The Verdict: Hold Pattern Amidst Operational Uncertainty
Score: 37/100
For Fresh Investors: Avoid initiating new positions at current levels. Despite attractive valuation metrics and a high dividend yield, the combination of margin compression, profit volatility, and bearish technical trend creates an unfavourable risk-reward profile. Wait for evidence of operational stabilisation, consistent quarterly profit delivery, and technical trend reversal before considering entry.
For Existing Holders: Consider reducing positions or booking partial profits, particularly for those sitting on substantial long-term gains.
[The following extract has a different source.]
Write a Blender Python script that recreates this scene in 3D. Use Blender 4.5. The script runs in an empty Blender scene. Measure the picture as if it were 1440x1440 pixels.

The deteriorating near-term fundamentals and negative technical momentum suggest limited upside potential in the immediate term. Maintain a close watch on Q3 FY26 results for signs of margin recovery and profit consistency. A break below ₹836 (52-week low) would signal further weakness.
Fair Value Estimate: ₹850-900 range based on current earnings trajectory and sector multiples (5.4% downside to 0.2% upside from current price of ₹898.65). Significant upside potential exists only if the company demonstrates sustained margin improvement and profit consistency over the next 2-3 quarters.
⚠️ Investment Disclaimer: This article is for educational and informational purposes only and should not be construed as financial advice. Investors should conduct their own due diligence, consider their risk tolerance and investment objectives, and consult with a qualified financial advisor before making any investment decisions.